**Task directions:**
Begin with the first line and repeat exactly through the line containing "def wx(z): return"; leave every image out.

--- Data segment ---

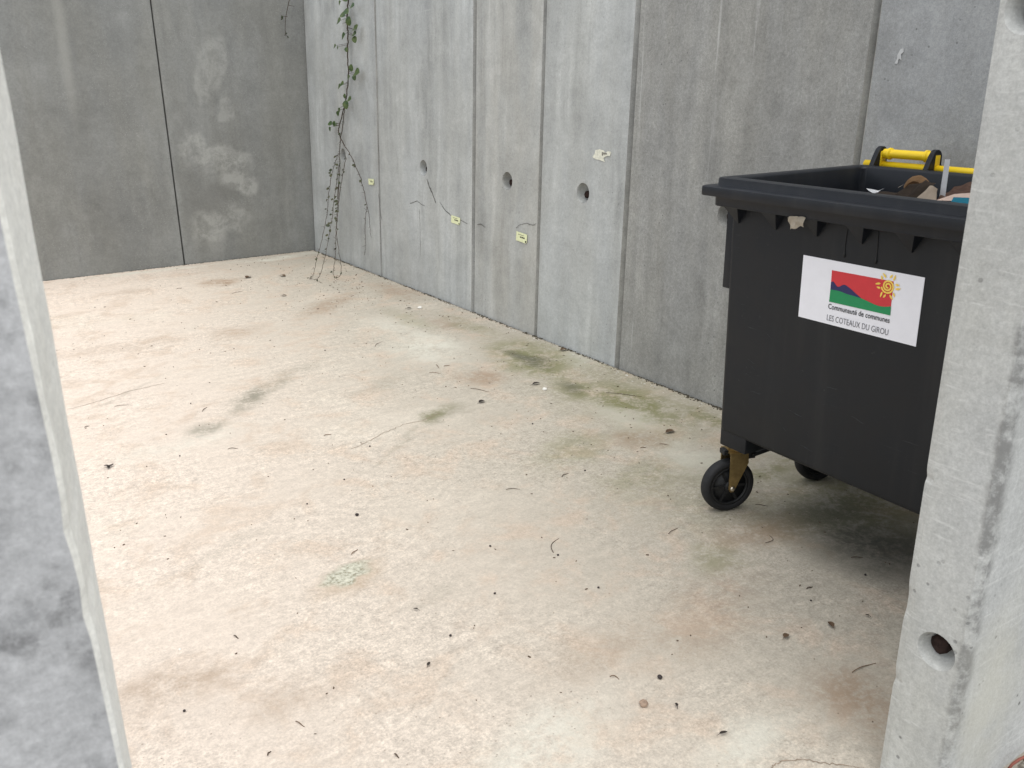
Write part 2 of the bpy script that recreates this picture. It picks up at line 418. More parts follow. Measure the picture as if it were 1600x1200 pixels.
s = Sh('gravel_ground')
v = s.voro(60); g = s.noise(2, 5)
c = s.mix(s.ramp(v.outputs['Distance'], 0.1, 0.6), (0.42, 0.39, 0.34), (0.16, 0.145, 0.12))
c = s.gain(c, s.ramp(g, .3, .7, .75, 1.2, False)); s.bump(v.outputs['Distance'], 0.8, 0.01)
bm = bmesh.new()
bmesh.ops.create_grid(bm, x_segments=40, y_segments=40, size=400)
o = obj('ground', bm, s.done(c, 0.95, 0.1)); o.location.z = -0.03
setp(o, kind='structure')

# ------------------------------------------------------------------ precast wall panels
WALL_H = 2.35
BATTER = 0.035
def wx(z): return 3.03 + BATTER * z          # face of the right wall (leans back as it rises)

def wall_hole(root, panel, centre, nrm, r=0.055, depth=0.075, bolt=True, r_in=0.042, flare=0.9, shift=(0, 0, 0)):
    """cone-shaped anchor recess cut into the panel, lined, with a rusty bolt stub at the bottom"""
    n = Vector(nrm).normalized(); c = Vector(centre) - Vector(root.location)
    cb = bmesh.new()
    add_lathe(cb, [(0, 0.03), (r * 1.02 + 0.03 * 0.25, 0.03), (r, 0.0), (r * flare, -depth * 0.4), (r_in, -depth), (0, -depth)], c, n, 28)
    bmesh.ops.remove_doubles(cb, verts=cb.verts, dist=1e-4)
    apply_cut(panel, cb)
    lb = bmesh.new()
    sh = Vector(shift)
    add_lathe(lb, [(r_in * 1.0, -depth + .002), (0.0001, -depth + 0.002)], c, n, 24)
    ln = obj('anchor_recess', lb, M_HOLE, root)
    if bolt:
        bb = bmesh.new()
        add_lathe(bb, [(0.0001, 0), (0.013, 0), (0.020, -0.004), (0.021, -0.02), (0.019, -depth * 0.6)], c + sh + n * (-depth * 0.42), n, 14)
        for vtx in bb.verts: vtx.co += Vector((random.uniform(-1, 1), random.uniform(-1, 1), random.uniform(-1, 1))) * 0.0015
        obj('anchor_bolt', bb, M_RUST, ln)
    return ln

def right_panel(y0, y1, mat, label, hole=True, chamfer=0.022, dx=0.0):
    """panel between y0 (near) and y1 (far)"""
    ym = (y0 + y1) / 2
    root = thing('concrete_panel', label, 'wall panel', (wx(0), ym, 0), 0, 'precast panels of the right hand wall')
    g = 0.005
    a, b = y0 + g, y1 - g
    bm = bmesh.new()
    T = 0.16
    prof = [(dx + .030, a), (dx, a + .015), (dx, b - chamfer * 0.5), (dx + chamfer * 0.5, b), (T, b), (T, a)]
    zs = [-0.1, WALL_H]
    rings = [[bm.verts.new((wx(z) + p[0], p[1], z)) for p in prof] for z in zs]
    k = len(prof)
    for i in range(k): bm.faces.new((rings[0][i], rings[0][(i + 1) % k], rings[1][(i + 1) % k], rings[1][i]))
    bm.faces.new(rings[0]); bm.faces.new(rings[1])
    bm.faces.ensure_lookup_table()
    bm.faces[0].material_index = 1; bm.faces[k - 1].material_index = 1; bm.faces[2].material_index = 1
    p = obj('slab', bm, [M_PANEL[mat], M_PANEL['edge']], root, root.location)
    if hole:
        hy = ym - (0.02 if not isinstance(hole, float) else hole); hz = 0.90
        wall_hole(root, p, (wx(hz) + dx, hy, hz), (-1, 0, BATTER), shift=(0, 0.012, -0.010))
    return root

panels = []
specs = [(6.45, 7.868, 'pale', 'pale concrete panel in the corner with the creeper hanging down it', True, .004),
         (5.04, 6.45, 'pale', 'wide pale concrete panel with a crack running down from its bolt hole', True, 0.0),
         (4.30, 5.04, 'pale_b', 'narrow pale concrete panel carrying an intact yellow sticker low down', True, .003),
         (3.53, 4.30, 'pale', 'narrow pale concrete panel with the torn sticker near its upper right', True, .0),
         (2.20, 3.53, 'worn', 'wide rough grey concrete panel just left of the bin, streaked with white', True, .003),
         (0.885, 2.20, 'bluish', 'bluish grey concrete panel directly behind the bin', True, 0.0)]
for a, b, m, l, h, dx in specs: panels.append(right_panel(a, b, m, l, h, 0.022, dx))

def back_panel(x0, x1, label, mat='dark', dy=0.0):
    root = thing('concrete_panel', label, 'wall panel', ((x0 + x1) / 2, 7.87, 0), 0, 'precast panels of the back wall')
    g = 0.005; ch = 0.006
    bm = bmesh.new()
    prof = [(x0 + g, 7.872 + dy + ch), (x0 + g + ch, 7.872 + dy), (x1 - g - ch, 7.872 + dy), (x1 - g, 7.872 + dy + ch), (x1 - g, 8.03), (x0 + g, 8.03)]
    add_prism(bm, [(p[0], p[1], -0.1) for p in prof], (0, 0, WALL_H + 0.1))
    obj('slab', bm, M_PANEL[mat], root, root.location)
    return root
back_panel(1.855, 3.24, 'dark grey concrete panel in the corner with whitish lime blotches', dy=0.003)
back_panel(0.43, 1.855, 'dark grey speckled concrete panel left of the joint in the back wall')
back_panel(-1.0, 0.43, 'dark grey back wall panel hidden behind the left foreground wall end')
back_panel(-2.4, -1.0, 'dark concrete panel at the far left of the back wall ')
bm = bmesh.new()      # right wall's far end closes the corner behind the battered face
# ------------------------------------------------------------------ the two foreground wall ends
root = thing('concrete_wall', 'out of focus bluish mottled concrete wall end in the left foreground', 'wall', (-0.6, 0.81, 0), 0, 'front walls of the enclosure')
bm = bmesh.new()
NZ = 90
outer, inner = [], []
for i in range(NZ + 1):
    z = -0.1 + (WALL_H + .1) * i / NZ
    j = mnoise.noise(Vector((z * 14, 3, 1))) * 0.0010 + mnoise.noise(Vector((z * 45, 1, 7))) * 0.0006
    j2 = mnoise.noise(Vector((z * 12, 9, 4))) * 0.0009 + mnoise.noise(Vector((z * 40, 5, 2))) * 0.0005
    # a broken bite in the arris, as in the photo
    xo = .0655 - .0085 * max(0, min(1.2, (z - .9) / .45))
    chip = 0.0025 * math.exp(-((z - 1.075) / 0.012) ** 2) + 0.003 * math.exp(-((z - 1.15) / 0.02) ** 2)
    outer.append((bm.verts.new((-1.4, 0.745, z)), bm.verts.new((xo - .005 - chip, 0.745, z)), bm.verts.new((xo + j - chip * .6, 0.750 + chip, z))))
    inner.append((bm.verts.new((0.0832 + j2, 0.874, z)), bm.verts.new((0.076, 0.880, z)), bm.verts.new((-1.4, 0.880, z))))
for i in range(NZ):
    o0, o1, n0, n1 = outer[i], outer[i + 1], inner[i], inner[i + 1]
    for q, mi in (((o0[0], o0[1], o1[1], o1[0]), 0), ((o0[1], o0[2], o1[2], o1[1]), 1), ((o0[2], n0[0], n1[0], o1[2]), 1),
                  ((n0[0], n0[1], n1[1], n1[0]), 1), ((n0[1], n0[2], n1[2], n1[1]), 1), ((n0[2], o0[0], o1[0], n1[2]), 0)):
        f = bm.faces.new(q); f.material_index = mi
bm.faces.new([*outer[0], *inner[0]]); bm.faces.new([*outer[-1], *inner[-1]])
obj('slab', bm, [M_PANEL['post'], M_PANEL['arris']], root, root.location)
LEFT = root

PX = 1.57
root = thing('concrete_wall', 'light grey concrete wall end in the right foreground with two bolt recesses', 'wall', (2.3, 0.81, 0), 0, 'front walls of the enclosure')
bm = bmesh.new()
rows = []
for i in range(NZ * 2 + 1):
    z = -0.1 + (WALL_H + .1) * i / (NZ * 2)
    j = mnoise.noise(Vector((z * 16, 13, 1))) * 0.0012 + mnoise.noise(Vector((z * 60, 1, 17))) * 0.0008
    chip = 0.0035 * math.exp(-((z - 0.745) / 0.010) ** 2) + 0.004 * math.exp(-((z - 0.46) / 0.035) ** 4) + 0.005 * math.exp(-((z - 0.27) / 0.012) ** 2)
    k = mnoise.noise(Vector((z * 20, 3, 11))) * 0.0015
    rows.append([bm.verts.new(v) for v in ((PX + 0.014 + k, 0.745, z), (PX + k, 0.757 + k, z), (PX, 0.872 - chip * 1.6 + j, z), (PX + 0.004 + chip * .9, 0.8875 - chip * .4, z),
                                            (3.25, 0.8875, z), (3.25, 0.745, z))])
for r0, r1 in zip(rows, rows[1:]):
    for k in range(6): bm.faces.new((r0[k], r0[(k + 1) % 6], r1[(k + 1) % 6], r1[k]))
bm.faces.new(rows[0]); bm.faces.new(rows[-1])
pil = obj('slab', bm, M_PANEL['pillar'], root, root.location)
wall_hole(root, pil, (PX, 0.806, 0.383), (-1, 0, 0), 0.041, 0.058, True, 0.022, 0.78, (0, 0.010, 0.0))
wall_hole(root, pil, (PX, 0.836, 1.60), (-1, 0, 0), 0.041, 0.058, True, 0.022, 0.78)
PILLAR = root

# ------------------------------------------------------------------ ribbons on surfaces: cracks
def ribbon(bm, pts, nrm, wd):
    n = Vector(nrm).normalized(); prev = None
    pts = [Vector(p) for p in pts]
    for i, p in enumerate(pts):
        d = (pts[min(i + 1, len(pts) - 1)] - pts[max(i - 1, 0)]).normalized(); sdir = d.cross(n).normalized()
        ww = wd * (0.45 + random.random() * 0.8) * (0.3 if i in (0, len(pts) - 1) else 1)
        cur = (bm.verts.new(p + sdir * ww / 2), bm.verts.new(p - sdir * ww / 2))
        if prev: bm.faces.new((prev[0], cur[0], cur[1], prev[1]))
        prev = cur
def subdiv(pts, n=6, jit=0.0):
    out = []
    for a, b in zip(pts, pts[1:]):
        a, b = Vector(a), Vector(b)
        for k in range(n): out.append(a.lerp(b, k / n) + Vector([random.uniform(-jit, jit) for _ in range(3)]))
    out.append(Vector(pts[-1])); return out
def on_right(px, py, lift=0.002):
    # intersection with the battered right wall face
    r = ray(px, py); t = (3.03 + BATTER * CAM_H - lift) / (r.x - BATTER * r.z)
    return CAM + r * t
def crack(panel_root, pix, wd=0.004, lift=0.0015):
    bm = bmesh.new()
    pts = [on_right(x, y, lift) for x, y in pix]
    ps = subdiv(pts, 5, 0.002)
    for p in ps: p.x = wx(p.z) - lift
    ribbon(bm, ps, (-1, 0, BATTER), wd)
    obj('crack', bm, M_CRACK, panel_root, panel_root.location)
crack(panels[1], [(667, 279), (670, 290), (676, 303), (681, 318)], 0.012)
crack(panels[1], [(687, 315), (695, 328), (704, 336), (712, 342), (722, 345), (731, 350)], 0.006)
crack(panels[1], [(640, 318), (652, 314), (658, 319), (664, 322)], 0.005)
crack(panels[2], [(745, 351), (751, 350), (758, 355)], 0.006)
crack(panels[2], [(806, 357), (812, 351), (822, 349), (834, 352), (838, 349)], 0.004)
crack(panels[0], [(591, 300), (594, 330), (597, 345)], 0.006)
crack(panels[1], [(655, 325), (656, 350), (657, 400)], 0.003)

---

**Solution below:**
Write part 2 of the bpy script that recreates this picture. It picks up at line 418. More parts follow. Measure the picture as if it were 1600x1200 pixels.
s = Sh('gravel_ground')
v = s.voro(60); g = s.noise(2, 5)
c = s.mix(s.ramp(v.outputs['Distance'], 0.1, 0.6), (0.42, 0.39, 0.34), (0.16, 0.145, 0.12))
c = s.gain(c, s.ramp(g, .3, .7, .75, 1.2, False)); s.bump(v.outputs['Distance'], 0.8, 0.01)
bm = bmesh.new()
bmesh.ops.create_grid(bm, x_segments=40, y_segments=40, size=400)
o = obj('ground', bm, s.done(c, 0.95, 0.1)); o.location.z = -0.03
setp(o, kind='structure')

# ------------------------------------------------------------------ precast wall panels
WALL_H = 2.35
BATTER = 0.035
def wx(z): return 3.03 + BATTER * z          # face of the right wall (leans back as it rises)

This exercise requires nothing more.